_Recorded information_:
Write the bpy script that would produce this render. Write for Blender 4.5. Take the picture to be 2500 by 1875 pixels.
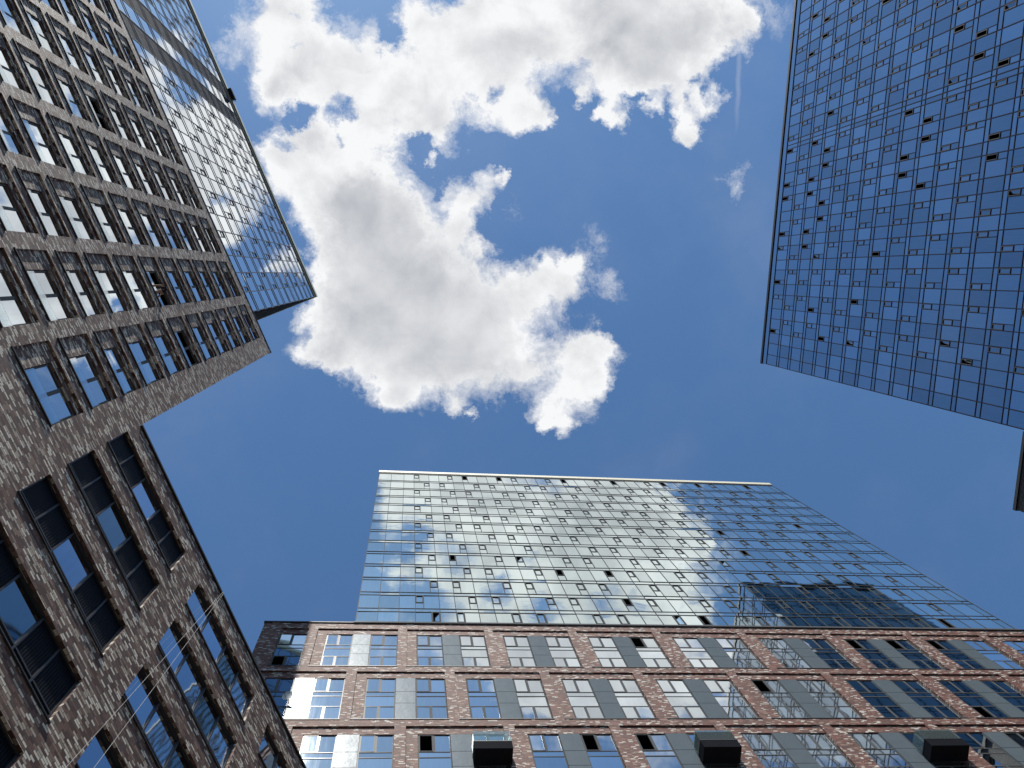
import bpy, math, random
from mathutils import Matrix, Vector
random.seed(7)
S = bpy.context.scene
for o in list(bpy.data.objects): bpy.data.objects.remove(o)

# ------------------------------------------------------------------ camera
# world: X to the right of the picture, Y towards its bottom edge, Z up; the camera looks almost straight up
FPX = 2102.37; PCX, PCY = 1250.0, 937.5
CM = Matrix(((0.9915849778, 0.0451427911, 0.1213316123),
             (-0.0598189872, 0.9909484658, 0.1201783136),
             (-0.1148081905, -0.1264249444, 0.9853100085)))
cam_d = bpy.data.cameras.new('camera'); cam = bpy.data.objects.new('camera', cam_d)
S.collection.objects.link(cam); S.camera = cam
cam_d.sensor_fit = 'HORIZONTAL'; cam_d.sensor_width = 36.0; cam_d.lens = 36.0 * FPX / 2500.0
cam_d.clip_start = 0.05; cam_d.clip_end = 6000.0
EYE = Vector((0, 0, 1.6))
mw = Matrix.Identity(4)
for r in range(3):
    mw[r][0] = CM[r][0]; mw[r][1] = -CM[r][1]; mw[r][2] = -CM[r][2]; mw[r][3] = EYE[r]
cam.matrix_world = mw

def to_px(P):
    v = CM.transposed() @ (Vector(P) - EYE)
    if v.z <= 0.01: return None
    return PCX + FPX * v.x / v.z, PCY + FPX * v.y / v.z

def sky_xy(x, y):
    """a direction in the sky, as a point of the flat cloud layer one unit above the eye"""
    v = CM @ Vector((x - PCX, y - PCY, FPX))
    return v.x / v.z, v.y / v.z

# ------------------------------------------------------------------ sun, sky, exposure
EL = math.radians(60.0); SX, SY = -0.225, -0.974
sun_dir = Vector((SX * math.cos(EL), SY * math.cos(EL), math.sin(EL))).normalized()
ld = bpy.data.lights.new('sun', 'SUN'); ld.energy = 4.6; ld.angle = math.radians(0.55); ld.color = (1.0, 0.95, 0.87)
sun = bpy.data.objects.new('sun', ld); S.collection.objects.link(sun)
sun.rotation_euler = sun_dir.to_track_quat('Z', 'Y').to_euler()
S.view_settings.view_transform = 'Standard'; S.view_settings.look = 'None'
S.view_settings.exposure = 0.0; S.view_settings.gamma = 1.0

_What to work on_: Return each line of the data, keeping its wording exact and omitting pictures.

_Correct response_:
Write the bpy script that would produce this render. Write for Blender 4.5. Take the picture to be 2500 by 1875 pixels.
import bpy, math, random
from mathutils import Matrix, Vector
random.seed(7)
S = bpy.context.scene
for o in list(bpy.data.objects): bpy.data.objects.remove(o)

# ------------------------------------------------------------------ camera
# world: X to the right of the picture, Y towards its bottom edge, Z up; the camera looks almost straight up
FPX = 2102.37; PCX, PCY = 1250.0, 937.5
CM = Matrix(((0.9915849778, 0.0451427911, 0.1213316123),
             (-0.0598189872, 0.9909484658, 0.1201783136),
             (-0.1148081905, -0.1264249444, 0.9853100085)))
cam_d = bpy.data.cameras.new('camera'); cam = bpy.data.objects.new('camera', cam_d)
S.collection.objects.link(cam); S.camera = cam
cam_d.sensor_fit = 'HORIZONTAL'; cam_d.sensor_width = 36.0; cam_d.lens = 36.0 * FPX / 2500.0
cam_d.clip_start = 0.05; cam_d.clip_end = 6000.0
EYE = Vector((0, 0, 1.6))
mw = Matrix.Identity(4)
for r in range(3):
    mw[r][0] = CM[r][0]; mw[r][1] = -CM[r][1]; mw[r][2] = -CM[r][2]; mw[r][3] = EYE[r]
cam.matrix_world = mw

def to_px(P):
    v = CM.transposed() @ (Vector(P) - EYE)
    if v.z <= 0.01: return None
    return PCX + FPX * v.x / v.z, PCY + FPX * v.y / v.z

def sky_xy(x, y):
    """a direction in the sky, as a point of the flat cloud layer one unit above the eye"""
    v = CM @ Vector((x - PCX, y - PCY, FPX))
    return v.x / v.z, v.y / v.z

# ------------------------------------------------------------------ sun, sky, exposure
EL = math.radians(60.0); SX, SY = -0.225, -0.974
sun_dir = Vector((SX * math.cos(EL), SY * math.cos(EL), math.sin(EL))).normalized()
ld = bpy.data.lights.new('sun', 'SUN'); ld.energy = 4.6; ld.angle = math.radians(0.55); ld.color = (1.0, 0.95, 0.87)
sun = bpy.data.objects.new('sun', ld); S.collection.objects.link(sun)
sun.rotation_euler = sun_dir.to_track_quat('Z', 'Y').to_euler()
S.view_settings.view_transform = 'Standard'; S.view_settings.look = 'None'
S.view_settings.exposure = 0.0; S.view_settings.gamma = 1.0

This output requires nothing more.